Today, the busiest airport in the world is in Metro Atlanta, and the region has one of the fastest-growing economies in the country. However, Metro Atlanta’s growth and its forward-looking political climate have left many communities, especially low-income communities and communities of color, behind.

As economic opportunities expand for people attracted to Atlanta’s growing cosmopolitanism, disenfranchised neighborhoods find it increasingly difficult to access those opportunities. Beyond the memorials celebrating Dr. Martin Luther King Jr.’s work, the progressive prosperous future that Dr. King and other civil rights leaders fought for has not come to fruition for all.

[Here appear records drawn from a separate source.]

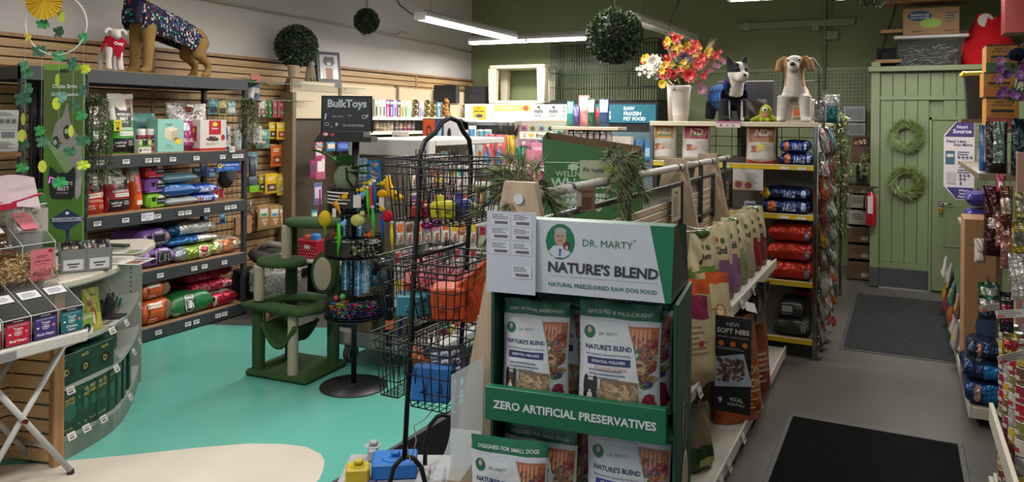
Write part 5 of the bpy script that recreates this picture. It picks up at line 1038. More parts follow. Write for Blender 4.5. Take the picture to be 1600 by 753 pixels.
m=MB();m.ell((0,0,.13),.28,.2,.13,'#605c58','fabric',16,10);m.ell((.02,-.06,.17),.17,.13,.11,'#45423f','fabric');m.tube([(-.1,-.12,.2),(0,-.16,.27),(.12,-.12,.24)],.035,8,'#6f6b66','fabric');o=m.build('pet_carrier_bed',None,(-6.0,6.2,.31),.4,'rolled grey pet bed lying behind the shaggy stool','pet bed')
m=MB();m.box(-.35,.35,-.3,.25,.26,.31,'#1c1c1e','satin',.01);m.box(-.35,.35,.2,.25,0,.26,'#17171a','satin')
for s in(-1,1):m.box(s*.33-.02,s*.33+.02,-.28,-.24,0,.26,'#1c1c1e')
m.build('low_bench',None,(-6.0,6.2,0),pi/2,'low black bench under the rolled grey pet bed','bench')
t=thing('scratching_board','brown wooden board on a black post right of the rack','board',(-5.95,5.72,0),pi/2);m=MB();m.box(-.11,.11,0,.03,.72,.9,'#5d4530','particle',.004);m.build('board',t);m=MB();m.box(-.015,.015,0,.03,0,.72,'#151516');m.box(-.09,.09,-.1,.1,0,.02,'#151516');m.build('post',t)
# low wall shelf with polka dot basket and teal card, dark plinth
t=thing('mounted_shelf','low white bracket shelf behind the cat tree','shelf',(-5.0,6.2,.46));m=MB();m.box(-.5,.62,-.22,.25,-.02,.0,'#84807a','satin',.003);m.build('board',t);m=MB();m.box(.0,.6,-.21,-.18,-.1,-.02,'#8f9aa4','satin',.003);m.build('bracket',t)
t=thing('polka_dot_basket','red polka dot fabric basket on the low wall shelf','basket',(W(487,402,y=6.2).x,6.2,.462));t.scale=(.8,)*3;m=MB();m.prism([(-.16,0),(.16,0),(.19,.22),(-.19,.22)],-.12,.12,'#8e1c2a','fabric');prints(m,lambda u,v,o=0:(-.16+.32*u,-.12-o,.2*v),[('e',.08+.14*(i%7)+(.07 if(i//7)%2 else 0),.12+.2*(i//7),.022,.034,'#c8b8b0')for i in range(28)]+[('r',.45,.6,.75,.85,'#b8b0a8')],(.32,.2));m.build('basket',t);m=MB();m.box(-.1,.0,-.05,.05,.18,.28,'#a84a2c','fabric',.02);m.box(.0,.12,-.05,.06,.17,.3,'#3a6a9a','fabric',.02);m.build('rolled_cloth',t)
t=thing('teal_price_card','white card with teal print left of the polka dot basket','card',W(451,398,y=6.1),0,rot=(radians(-35),0,0));m=MB();m.box(-.11,.11,-.004,0,-.05,.09,'#b0aaa4','paper');prints(m,flat_S(-.11,.11,-.05,.09,-.004),[('r',.1,.2,.9,.75,'#3f8796'),('l',.5,.9,.8,1,.05,'#8a5a4a')],(.22,.14));m.build('card_face',t)
m=MB();m.box(-.5,.75,-.05,.25,0,.42,'#121214','fabric',.02);m.ell((-.05,-.05,.36),.2,.04,.08,'#3c3128','fabric',18,8);m.build('dog_bed_stack',None,(-5.1,6.3,0),0,'black fabric-covered box with a brown round cushion under the low wall shelf','pet bed')
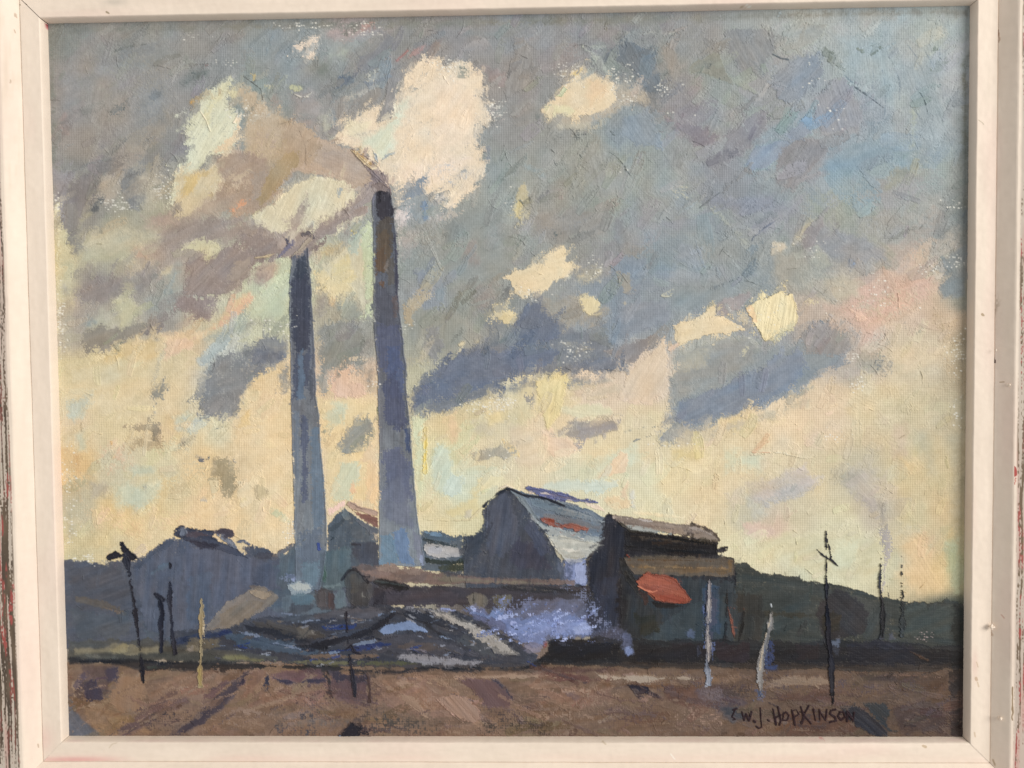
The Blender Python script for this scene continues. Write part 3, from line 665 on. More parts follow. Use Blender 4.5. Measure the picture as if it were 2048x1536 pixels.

Like the civil rights activists before them, Southern leaders are building an intersectional, grassroots and often countercultural movement ecosystem. Communities are collaborating across race, gender and generational lines to develop dynamic and innovative strategies to fight for a future where they, too, can experience the safety and prosperity Atlanta promises.

Yet, philanthropy has missed a crucial opportunity to support the people and communities trying to fulfill the hope of prosperity and inclusiveness that Atlanta has portrayed to the rest of the world. And, as the movements keep growing in power and size, they will need the support to expand their work beyond Metro Atlanta to ensure that their freedom and safety exists at the state level.